▸ **WORK TO BE COMPLETED**
In the data below, locate the line containing "Recreate this scene" and the line containing "random.seed(7)", then retype both and everything between them exactly. Pictures are not part of the copy.

[Start of DATA ROWS]

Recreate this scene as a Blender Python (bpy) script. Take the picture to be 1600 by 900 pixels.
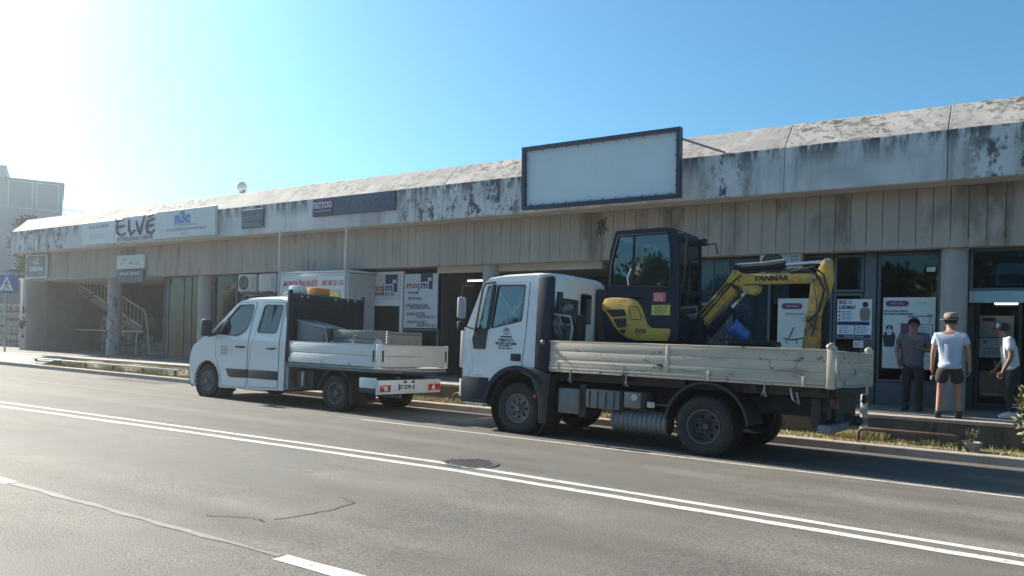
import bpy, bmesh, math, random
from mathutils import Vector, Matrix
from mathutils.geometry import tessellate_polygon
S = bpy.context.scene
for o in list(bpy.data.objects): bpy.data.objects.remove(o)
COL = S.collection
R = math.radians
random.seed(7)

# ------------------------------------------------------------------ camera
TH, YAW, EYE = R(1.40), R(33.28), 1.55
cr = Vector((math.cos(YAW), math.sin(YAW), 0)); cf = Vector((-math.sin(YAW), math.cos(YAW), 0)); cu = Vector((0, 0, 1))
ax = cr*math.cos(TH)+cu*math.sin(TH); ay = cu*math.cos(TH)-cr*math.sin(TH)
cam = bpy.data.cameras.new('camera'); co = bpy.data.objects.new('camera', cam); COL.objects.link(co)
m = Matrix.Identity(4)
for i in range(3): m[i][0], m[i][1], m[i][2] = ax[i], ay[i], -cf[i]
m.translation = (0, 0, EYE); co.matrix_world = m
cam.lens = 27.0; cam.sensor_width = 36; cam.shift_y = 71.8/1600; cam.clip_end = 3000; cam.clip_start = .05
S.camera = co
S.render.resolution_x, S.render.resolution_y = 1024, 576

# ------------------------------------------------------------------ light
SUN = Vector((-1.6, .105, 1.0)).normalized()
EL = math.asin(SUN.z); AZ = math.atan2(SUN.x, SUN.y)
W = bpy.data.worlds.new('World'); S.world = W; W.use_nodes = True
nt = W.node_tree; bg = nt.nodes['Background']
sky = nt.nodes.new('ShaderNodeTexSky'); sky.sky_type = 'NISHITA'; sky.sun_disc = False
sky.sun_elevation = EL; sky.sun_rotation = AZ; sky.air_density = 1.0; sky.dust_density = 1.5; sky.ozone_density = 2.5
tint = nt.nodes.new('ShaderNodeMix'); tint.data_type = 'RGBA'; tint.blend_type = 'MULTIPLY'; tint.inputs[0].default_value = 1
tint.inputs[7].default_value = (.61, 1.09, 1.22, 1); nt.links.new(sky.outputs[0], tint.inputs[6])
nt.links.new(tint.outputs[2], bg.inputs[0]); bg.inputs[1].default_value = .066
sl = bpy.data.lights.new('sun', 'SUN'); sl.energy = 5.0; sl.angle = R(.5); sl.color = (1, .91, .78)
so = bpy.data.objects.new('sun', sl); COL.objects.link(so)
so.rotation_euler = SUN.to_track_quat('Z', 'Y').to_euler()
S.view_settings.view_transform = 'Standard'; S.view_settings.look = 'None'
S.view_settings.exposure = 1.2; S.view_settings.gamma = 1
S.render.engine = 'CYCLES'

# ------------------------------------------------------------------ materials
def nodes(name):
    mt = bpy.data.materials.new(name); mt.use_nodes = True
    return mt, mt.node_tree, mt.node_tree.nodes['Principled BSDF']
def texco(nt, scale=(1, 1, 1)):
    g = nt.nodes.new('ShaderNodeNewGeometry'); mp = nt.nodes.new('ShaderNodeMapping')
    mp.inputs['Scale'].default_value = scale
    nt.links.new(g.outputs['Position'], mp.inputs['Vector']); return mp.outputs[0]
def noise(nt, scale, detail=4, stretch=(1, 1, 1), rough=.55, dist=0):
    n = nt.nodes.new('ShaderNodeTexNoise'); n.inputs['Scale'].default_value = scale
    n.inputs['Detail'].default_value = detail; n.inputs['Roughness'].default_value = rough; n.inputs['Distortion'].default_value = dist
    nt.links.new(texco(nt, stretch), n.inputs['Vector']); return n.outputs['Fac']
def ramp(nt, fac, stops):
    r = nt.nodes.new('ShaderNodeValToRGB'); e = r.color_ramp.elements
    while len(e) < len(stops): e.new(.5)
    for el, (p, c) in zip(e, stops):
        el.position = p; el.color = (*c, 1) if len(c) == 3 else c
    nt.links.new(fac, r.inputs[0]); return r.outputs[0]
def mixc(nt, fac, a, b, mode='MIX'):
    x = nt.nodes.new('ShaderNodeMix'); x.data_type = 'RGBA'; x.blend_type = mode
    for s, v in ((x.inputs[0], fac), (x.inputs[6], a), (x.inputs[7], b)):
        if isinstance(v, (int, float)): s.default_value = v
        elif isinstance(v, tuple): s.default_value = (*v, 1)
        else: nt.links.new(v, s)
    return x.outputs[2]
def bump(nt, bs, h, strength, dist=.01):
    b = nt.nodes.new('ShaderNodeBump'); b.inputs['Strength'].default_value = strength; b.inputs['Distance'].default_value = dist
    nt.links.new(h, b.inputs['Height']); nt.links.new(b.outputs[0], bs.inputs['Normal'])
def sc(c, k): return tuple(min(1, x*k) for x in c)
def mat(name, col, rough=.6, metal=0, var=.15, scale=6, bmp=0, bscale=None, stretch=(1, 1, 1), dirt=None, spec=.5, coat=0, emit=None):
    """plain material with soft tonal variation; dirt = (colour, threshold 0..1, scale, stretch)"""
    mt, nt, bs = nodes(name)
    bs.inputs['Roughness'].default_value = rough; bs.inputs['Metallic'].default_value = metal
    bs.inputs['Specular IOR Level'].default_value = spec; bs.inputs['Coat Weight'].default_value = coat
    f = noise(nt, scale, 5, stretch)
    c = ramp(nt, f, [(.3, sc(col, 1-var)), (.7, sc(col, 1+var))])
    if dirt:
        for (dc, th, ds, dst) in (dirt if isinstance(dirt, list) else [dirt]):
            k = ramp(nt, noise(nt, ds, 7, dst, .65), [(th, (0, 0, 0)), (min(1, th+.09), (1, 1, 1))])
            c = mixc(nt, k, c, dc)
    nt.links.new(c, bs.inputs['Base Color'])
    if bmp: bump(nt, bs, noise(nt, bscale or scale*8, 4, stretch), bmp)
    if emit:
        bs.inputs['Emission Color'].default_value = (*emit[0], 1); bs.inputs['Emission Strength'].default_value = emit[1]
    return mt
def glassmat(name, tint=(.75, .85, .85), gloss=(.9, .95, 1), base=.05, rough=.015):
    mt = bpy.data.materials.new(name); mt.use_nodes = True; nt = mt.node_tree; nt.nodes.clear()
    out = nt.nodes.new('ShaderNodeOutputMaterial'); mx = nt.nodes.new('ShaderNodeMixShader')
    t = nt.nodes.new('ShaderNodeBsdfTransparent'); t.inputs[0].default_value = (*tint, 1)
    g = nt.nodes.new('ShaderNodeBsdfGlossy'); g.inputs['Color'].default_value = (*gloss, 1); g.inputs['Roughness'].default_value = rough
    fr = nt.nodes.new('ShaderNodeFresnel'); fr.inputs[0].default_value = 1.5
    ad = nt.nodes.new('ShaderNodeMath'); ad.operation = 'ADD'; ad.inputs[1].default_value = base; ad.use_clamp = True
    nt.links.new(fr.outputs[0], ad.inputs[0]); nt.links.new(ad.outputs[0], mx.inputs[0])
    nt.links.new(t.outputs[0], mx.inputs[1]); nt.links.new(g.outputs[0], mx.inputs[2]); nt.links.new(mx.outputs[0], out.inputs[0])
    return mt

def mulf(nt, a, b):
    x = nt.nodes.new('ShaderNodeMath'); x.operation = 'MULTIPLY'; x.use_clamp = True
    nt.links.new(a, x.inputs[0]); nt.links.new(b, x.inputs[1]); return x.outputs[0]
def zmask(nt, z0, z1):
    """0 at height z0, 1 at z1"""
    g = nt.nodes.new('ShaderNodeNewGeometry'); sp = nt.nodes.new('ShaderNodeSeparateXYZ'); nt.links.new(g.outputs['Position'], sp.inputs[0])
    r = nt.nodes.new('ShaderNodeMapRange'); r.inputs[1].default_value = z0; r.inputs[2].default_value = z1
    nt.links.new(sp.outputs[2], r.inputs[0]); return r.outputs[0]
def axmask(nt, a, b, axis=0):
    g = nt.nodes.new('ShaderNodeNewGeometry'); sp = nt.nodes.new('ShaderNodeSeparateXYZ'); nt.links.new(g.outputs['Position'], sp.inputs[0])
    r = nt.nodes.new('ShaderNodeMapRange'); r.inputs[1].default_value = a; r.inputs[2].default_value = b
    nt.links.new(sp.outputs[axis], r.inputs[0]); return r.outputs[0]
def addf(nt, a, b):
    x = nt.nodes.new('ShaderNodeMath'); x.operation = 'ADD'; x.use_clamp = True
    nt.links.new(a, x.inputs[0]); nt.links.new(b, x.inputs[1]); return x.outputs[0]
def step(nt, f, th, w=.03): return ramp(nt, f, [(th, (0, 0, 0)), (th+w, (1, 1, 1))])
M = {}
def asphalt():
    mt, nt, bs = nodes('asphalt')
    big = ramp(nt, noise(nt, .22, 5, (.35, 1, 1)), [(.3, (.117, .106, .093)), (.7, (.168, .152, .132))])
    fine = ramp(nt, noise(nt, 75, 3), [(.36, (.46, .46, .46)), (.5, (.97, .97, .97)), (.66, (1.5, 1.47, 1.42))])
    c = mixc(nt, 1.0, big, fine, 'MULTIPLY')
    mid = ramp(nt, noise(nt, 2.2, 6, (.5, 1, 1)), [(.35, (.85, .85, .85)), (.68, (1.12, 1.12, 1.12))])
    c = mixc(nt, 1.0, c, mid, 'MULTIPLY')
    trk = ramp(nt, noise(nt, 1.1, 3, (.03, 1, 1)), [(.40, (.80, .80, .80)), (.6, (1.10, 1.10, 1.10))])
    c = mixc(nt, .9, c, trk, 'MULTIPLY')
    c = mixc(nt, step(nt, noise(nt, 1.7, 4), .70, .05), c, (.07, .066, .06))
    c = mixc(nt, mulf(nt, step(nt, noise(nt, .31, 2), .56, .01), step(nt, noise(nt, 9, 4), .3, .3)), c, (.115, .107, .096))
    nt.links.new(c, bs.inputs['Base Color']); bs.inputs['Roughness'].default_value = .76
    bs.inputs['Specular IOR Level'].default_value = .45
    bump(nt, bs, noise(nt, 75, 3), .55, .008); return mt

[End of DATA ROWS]
[Start of DATA ROWS]

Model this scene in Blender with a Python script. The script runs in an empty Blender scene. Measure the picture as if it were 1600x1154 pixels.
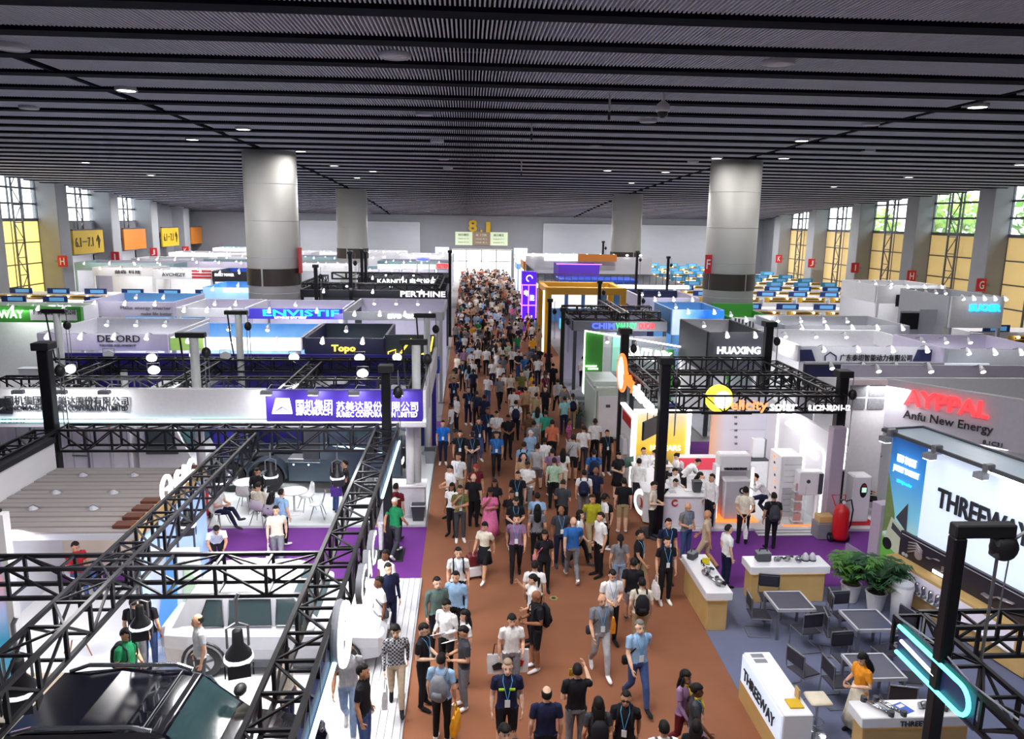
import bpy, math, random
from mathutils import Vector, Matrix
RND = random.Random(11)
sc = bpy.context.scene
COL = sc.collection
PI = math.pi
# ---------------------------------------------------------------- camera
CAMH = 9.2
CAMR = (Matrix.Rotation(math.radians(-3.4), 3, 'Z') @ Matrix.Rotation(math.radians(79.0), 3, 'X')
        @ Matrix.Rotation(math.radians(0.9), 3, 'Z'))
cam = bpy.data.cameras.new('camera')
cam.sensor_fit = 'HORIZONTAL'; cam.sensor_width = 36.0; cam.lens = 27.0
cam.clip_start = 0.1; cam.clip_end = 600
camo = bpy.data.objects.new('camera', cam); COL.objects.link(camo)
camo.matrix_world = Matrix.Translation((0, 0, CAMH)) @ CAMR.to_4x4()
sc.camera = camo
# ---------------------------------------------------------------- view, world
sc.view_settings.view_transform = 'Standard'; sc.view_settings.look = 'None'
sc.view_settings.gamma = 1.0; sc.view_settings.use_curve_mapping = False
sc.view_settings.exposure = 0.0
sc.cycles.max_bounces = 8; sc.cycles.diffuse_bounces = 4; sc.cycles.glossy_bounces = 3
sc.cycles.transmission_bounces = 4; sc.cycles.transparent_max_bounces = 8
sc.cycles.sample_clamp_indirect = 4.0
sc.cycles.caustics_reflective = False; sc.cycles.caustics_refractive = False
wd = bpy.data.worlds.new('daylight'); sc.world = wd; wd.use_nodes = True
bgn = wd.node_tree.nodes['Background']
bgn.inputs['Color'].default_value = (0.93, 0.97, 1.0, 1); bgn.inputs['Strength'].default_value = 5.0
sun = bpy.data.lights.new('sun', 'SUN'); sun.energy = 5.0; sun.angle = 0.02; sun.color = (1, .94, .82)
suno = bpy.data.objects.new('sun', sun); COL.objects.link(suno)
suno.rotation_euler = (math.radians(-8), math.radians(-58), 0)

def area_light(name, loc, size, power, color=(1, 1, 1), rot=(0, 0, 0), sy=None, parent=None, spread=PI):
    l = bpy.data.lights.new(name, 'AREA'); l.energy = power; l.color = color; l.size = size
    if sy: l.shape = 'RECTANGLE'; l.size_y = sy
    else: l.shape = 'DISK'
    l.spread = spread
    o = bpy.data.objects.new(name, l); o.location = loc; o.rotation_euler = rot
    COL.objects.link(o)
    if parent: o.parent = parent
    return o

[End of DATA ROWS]

▸ **TASK RESULT**
Recreate this scene as a Blender Python (bpy) script. Take the picture to be 1600 by 900 pixels.
import bpy, bmesh, math, random
from mathutils import Vector, Matrix
from mathutils.geometry import tessellate_polygon
S = bpy.context.scene
for o in list(bpy.data.objects): bpy.data.objects.remove(o)
COL = S.collection
R = math.radians
random.seed(7)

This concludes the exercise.